The testimony of the defendant paints a picture of an innocent man who, after being approached by Unsell some twenty times in an effort to get narcotics, finally succumbed to an appeal to his sympathy by Tracy. The latter told him that he worked for a dentist who had a son who was a narcotics addict, that he wanted some “good stuff,” that he might need as much as three or four thousand dollars worth and that he wanted a sample. Defendant stated that he *102purchased narcotics, without profit to himself, to aid a narcotics addict who was sick. (Cf. Sherman v. United States, 356 U.S. 369, 2 L. ed. 2d 848.) The proof introduced by the People reflects two sales of narcotics by defendant when the funds were shown to be available, and an intent and willingness on the part of the defendant to commit the crime, shown by his ready complaisance and quick access to substantial quantities of illegal narcotics. We are of the opinion that the officer and special employee did no more than afford defendant the opportunity to commit a criminal act of his own design, and that their actions did not constitute entrapment. (Cf. People v. McSmith, 23 Ill.2d 87; United States v. Perkins, (7th cir.) 190 F.2d 49.) The record also shows a circumstance hardly compatible with naivete and innocence, an elaborate system of delivery devised by defendant whereby the narcotics were never actually seen in his possession.

The judgment of the criminal court of Cook County is affirmed.

Judgment affirmed.

Mr. Justice Schaefer,


The evidence on the issue of entrapment in this case is not conflicting, and I think that it establishes that the defendant was entrapped. The police officer, Richard Tracy, testified as follows concerning the meeting at which Unsell introduced him to the defendant:

“A. During the course of the conversation I told Mr.
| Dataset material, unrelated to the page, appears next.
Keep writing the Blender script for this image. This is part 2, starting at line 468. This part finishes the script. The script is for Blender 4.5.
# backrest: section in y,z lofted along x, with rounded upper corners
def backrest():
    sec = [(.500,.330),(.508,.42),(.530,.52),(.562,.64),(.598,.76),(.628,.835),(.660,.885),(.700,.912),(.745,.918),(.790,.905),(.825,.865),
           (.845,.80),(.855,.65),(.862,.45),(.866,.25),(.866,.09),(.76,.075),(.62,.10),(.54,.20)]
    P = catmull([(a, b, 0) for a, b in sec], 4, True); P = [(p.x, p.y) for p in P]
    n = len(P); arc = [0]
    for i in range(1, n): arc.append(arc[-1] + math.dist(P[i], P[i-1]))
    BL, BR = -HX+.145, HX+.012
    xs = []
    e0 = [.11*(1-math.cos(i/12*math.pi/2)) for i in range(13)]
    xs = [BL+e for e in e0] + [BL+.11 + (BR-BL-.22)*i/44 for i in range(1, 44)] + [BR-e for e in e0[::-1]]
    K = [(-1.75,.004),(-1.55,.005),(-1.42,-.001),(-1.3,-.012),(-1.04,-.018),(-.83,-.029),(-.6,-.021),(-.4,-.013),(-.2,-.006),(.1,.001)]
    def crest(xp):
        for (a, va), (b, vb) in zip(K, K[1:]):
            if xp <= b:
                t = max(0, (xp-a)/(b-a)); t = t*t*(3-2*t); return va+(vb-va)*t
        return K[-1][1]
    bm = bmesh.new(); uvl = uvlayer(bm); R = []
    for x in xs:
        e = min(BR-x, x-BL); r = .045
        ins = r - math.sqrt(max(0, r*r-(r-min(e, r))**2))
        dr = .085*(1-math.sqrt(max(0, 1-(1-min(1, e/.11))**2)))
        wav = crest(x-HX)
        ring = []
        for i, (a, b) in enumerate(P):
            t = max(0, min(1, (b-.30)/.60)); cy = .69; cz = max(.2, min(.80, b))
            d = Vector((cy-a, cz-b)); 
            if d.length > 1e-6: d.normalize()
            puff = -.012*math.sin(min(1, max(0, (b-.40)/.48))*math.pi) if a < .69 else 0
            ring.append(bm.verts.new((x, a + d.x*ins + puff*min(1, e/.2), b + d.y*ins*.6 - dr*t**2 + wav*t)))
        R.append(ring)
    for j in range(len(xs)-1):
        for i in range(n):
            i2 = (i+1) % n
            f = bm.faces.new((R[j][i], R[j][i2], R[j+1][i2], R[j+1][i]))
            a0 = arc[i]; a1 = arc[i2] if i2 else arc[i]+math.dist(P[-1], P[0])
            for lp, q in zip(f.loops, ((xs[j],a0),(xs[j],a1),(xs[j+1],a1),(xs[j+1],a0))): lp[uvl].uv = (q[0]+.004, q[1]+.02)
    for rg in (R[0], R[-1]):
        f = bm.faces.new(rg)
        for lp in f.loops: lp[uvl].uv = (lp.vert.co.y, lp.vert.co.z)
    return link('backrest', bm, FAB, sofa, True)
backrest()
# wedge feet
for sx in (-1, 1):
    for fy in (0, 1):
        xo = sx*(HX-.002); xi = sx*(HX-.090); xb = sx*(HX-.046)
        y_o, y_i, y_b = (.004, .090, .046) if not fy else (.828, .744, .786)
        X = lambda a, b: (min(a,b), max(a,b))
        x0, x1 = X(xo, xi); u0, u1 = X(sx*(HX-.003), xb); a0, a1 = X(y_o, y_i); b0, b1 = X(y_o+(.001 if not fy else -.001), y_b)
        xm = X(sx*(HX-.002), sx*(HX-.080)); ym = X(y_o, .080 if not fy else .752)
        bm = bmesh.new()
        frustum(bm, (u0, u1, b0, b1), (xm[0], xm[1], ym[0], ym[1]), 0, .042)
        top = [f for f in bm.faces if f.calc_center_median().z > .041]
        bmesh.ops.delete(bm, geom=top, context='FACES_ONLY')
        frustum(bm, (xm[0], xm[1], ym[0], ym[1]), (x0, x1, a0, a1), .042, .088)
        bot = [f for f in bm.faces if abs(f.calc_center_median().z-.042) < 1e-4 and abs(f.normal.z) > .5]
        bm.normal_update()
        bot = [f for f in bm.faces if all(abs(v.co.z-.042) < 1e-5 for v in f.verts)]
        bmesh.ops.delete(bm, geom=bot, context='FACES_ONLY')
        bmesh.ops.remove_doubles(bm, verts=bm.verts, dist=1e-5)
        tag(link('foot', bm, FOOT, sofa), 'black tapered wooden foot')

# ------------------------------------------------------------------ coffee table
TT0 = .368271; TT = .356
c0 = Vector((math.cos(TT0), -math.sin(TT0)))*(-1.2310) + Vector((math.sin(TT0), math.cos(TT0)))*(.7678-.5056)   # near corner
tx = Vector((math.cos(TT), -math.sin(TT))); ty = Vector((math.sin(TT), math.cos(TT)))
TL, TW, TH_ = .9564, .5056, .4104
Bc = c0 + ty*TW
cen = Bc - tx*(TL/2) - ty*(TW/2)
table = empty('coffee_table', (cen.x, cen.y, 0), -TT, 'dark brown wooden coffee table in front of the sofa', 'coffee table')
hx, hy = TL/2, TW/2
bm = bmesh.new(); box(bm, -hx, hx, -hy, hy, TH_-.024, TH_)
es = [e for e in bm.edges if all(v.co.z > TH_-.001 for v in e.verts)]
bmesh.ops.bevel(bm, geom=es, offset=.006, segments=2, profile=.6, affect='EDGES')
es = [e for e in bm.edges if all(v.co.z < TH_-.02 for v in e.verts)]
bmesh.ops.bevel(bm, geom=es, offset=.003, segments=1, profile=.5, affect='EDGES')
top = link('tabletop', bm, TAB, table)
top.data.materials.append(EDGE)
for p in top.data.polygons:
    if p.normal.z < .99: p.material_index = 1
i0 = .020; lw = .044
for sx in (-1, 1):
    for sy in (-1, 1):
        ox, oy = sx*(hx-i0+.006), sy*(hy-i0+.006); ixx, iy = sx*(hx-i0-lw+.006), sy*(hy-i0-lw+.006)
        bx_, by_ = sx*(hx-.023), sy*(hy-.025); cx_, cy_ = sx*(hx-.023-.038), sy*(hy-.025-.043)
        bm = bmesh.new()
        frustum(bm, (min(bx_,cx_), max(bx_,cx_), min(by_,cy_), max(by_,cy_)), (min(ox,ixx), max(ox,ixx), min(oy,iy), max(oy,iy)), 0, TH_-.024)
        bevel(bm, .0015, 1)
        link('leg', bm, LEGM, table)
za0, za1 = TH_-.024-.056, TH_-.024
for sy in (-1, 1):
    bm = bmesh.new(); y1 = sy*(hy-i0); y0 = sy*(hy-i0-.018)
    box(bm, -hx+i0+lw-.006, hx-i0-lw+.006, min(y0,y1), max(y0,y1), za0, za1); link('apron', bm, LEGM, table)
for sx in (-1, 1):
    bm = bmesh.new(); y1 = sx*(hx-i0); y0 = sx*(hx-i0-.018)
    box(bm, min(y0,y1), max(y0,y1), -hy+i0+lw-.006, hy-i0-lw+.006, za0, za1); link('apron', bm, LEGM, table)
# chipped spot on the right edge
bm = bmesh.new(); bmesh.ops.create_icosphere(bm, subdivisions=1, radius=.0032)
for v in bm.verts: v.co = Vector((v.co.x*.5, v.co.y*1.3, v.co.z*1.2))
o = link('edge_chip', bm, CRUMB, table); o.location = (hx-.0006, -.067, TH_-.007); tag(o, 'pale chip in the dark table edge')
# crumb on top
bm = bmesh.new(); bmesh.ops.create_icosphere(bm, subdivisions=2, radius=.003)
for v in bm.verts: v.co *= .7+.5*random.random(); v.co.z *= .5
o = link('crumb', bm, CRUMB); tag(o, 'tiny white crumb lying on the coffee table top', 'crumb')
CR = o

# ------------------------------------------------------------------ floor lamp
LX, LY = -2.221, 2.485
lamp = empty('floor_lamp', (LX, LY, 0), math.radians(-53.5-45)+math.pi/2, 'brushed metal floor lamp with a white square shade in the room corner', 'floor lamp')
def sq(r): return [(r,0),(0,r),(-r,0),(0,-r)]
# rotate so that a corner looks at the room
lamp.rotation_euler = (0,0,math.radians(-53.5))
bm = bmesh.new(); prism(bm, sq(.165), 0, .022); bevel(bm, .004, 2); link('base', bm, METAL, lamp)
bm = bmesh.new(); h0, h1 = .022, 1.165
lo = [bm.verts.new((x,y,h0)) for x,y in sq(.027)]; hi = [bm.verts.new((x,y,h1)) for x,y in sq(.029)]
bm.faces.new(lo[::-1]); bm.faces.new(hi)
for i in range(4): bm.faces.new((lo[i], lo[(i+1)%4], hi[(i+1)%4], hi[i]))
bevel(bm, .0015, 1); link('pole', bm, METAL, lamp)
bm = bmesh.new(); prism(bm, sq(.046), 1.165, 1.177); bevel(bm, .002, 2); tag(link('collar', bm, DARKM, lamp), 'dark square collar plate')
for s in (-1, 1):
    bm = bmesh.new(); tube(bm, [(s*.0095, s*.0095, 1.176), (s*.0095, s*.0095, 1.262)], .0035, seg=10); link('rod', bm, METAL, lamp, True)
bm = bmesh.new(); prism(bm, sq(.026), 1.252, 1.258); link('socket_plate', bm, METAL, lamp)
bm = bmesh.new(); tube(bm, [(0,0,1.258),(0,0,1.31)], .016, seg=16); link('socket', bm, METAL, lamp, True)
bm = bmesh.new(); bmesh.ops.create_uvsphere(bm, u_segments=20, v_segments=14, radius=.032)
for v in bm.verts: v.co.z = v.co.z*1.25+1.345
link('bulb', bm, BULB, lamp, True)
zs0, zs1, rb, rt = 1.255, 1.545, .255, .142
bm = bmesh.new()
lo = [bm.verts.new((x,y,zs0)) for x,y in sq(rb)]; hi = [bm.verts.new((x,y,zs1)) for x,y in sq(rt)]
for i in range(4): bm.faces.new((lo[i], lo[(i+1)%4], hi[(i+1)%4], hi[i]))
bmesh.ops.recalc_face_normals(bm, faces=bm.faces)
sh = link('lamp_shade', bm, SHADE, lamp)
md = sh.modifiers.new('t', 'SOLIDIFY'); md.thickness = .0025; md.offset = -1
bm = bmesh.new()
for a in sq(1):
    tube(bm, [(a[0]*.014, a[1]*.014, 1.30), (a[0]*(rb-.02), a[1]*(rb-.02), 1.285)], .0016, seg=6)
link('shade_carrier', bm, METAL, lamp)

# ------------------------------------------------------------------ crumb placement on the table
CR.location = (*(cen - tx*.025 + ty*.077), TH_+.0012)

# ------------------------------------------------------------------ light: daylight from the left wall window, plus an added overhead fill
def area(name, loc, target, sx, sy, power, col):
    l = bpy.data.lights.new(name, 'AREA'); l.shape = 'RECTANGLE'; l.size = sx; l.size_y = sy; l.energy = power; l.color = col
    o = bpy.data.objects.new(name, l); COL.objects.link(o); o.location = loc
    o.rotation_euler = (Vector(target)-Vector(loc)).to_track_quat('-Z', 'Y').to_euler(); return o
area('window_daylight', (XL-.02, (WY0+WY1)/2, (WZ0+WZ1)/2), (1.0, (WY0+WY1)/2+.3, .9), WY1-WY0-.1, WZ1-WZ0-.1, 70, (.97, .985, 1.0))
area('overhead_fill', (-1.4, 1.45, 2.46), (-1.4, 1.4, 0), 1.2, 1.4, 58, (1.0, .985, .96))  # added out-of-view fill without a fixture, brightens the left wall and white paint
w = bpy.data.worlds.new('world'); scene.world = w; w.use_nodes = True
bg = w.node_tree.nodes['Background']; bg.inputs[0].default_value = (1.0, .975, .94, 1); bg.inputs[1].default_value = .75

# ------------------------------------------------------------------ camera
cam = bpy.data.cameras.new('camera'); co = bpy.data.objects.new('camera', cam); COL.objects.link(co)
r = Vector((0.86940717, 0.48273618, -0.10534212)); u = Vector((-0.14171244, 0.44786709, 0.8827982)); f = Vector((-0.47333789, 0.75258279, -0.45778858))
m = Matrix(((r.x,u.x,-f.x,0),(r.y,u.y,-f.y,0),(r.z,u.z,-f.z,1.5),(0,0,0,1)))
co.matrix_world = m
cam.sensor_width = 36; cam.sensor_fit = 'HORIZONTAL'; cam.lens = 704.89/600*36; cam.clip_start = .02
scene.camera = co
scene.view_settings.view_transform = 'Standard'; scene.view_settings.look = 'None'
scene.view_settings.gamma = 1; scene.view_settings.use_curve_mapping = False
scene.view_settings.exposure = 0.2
Toler I was working for a dentist and this dentist had a son that was a narcotic addict and because of the • new prescription law it was impossible for this dentist to obtain narcotics legally for his son and the son was in need of narcotics, and we were looking for some good stuff, some good heroin, if we could get it off the street at least this occasion because he was in pretty" bad shape;
we didn’t think he would live very long.
*103Q. Indicate how much you wanted ?
A. I told — we talked about getting a very large amount, possibly three or $4000 worth of narcotics, and at that time I indicated to Toler I would like to buy a sample for approximately $100, and I asked him how much stuff he could get me for $100.”

The defendant testified that he and Unsell were close friends, and that Unsell had approached him many times, telling him that he wanted narcotics for a friend who was sick and had only a year to live.

On cross-examination, the informer, Unsell, who was • called as a rebuttal witness, testified as follows:

“Q. Isn’t it a fact you told the defendant, Willie Toler here, you had a customer who needed some narcotics badly because he was ill and had about a year to live ?
A. Not customer, No.
Q. Did you tell him anyone ?
A. Yes.
Q. Whom?”

At this point the prosecution objected on the ground that the cross-examination was going beyond the scope of the direct, and the court sustained the objection saying “This is a rebuttal witness.”

There is no showing in the record that apart from the two occasions involved in this case the defendant had ever had any transactions with narcotics or that he had any criminal record whatsoever. Under these circumstances I am of the opinion that the defense of entrapment was established and that the judgment should be reversed.

Mr. Justice Klingbiel concurs in this dissent.